> _EXERCISE_
Restate, exactly and only, the lines from the first through the line containing "F, CX, HY, EYE".

> _DATA PROVIDED_
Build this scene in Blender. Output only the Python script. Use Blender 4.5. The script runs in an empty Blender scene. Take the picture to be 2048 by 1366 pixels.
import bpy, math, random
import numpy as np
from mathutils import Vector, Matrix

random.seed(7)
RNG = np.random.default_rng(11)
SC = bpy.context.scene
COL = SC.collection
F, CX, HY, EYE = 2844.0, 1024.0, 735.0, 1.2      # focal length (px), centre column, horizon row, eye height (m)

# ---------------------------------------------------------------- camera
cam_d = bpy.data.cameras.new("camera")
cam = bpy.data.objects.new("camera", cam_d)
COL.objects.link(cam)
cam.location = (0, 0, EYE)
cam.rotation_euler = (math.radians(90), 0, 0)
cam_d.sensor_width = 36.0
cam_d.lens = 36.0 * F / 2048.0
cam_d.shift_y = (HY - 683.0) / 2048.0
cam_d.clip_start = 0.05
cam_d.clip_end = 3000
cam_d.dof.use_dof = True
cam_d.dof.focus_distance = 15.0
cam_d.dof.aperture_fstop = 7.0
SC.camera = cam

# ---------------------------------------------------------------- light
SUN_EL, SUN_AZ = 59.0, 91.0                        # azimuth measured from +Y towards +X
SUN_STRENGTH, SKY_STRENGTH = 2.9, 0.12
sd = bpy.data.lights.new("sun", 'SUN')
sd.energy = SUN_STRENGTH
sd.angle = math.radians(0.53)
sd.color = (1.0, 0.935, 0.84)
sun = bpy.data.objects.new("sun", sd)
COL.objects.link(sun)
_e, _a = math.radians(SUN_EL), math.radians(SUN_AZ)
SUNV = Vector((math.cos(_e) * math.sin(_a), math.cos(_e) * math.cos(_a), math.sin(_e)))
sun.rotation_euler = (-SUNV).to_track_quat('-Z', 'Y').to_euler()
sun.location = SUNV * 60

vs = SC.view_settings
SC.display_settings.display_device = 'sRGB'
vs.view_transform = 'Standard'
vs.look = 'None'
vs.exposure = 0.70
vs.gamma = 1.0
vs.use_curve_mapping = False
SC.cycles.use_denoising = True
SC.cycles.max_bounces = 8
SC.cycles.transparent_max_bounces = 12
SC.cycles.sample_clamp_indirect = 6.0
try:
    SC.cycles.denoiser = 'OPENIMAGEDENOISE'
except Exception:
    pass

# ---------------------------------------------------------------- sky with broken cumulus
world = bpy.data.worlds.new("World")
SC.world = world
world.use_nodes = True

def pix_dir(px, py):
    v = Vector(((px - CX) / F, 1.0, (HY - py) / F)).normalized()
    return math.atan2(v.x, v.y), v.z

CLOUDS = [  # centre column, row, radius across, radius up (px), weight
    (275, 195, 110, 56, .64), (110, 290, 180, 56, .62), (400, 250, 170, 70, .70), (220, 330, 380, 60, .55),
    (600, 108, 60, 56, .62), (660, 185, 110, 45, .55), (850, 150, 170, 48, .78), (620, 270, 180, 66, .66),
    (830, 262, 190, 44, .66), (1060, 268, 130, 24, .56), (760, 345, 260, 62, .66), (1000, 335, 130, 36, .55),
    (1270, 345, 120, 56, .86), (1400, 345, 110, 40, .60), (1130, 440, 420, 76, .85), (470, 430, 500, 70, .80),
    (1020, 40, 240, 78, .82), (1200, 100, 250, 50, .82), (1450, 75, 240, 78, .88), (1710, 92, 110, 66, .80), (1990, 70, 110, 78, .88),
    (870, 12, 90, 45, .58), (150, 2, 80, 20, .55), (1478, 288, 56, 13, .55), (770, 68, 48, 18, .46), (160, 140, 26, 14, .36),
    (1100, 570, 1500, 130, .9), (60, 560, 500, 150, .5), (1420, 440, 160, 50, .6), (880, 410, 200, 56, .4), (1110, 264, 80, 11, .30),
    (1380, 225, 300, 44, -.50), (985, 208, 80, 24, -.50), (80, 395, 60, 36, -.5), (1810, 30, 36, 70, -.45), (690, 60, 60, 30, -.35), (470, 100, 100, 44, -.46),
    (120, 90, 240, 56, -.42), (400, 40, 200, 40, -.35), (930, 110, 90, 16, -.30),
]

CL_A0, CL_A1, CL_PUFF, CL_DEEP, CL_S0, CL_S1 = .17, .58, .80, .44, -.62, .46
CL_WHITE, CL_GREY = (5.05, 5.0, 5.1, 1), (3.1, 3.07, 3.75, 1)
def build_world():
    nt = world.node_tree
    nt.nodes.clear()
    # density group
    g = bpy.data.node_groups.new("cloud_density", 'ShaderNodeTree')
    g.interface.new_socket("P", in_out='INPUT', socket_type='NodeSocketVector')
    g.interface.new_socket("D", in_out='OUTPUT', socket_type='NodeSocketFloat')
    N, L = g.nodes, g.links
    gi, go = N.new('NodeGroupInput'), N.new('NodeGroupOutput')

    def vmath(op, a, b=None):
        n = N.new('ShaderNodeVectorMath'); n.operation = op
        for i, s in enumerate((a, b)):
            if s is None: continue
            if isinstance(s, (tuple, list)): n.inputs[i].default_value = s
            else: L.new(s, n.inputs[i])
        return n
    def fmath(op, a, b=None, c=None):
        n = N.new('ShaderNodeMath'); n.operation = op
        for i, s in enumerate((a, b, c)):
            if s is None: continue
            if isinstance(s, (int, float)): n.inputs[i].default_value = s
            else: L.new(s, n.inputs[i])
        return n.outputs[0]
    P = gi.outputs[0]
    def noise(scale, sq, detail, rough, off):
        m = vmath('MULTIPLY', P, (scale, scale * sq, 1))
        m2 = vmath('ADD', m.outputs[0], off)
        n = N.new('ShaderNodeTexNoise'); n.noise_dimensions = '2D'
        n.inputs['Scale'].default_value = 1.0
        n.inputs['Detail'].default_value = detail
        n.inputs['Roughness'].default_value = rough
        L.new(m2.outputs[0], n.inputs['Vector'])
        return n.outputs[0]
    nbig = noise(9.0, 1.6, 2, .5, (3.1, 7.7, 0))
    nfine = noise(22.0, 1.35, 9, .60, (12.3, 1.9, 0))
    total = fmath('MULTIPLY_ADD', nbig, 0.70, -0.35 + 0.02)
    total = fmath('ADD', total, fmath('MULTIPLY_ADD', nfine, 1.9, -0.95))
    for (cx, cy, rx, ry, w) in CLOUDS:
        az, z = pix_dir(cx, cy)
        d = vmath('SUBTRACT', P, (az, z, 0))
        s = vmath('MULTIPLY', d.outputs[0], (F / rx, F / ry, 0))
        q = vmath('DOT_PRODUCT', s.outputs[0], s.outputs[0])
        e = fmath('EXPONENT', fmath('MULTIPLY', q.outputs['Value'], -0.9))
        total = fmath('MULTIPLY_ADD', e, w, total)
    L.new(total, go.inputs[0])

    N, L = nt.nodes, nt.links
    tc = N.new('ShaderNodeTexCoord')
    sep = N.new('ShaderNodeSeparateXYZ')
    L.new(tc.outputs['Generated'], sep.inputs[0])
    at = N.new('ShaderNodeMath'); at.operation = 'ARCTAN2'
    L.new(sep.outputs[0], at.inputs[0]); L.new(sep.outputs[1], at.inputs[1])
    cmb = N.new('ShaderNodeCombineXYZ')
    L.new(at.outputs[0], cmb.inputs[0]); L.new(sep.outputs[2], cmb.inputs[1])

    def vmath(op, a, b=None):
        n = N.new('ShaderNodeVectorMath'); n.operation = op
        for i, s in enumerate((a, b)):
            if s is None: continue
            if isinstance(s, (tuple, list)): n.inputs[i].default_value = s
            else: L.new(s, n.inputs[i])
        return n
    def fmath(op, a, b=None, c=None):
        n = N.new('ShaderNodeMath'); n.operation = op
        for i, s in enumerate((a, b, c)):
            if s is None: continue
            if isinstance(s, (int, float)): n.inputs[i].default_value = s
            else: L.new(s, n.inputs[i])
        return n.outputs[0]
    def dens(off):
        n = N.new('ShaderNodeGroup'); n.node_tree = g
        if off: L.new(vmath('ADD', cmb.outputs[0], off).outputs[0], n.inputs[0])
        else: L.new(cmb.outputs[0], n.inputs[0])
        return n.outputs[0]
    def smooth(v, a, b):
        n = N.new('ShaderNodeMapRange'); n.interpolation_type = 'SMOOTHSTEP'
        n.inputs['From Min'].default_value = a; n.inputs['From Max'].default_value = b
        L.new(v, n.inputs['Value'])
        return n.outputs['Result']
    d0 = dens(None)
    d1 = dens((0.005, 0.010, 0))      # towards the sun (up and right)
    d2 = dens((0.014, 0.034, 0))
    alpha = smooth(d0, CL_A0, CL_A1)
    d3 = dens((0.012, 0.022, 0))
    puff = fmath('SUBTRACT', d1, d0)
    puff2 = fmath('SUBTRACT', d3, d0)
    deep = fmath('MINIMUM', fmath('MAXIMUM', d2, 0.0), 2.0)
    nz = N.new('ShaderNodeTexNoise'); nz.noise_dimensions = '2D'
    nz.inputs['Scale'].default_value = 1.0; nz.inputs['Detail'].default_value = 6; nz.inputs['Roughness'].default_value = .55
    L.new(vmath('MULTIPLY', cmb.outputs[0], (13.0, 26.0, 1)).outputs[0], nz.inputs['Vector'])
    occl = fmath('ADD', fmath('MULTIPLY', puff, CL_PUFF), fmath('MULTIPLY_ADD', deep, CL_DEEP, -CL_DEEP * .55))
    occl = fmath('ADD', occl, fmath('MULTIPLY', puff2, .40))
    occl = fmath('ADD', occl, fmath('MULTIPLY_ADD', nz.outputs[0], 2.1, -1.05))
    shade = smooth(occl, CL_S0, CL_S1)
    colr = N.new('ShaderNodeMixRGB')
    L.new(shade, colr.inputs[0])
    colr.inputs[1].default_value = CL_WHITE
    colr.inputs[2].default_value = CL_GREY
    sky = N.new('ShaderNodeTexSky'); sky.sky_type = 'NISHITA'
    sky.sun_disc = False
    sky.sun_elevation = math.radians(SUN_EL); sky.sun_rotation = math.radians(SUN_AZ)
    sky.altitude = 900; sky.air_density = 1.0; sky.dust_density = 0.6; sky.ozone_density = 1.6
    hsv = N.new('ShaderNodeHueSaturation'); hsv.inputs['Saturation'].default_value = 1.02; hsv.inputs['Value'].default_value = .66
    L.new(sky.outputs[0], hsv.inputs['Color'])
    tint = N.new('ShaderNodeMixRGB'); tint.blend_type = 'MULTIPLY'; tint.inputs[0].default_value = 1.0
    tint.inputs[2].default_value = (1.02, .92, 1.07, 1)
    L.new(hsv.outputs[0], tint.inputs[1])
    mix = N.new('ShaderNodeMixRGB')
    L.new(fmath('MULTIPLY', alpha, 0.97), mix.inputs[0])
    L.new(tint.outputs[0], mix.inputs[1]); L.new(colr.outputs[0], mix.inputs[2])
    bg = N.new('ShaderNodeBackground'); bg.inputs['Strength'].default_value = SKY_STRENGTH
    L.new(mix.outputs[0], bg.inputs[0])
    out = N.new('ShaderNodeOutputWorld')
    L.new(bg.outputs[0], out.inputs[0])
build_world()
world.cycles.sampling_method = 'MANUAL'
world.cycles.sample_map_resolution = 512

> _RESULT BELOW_
Build this scene in Blender. Output only the Python script. Use Blender 4.5. The script runs in an empty Blender scene. Take the picture to be 2048 by 1366 pixels.
import bpy, math, random
import numpy as np
from mathutils import Vector, Matrix

random.seed(7)
RNG = np.random.default_rng(11)
SC = bpy.context.scene
COL = SC.collection
F, CX, HY, EYE = 2844.0, 1024.0, 735.0, 1.2      # focal length (px), centre column, horizon row, eye height (m)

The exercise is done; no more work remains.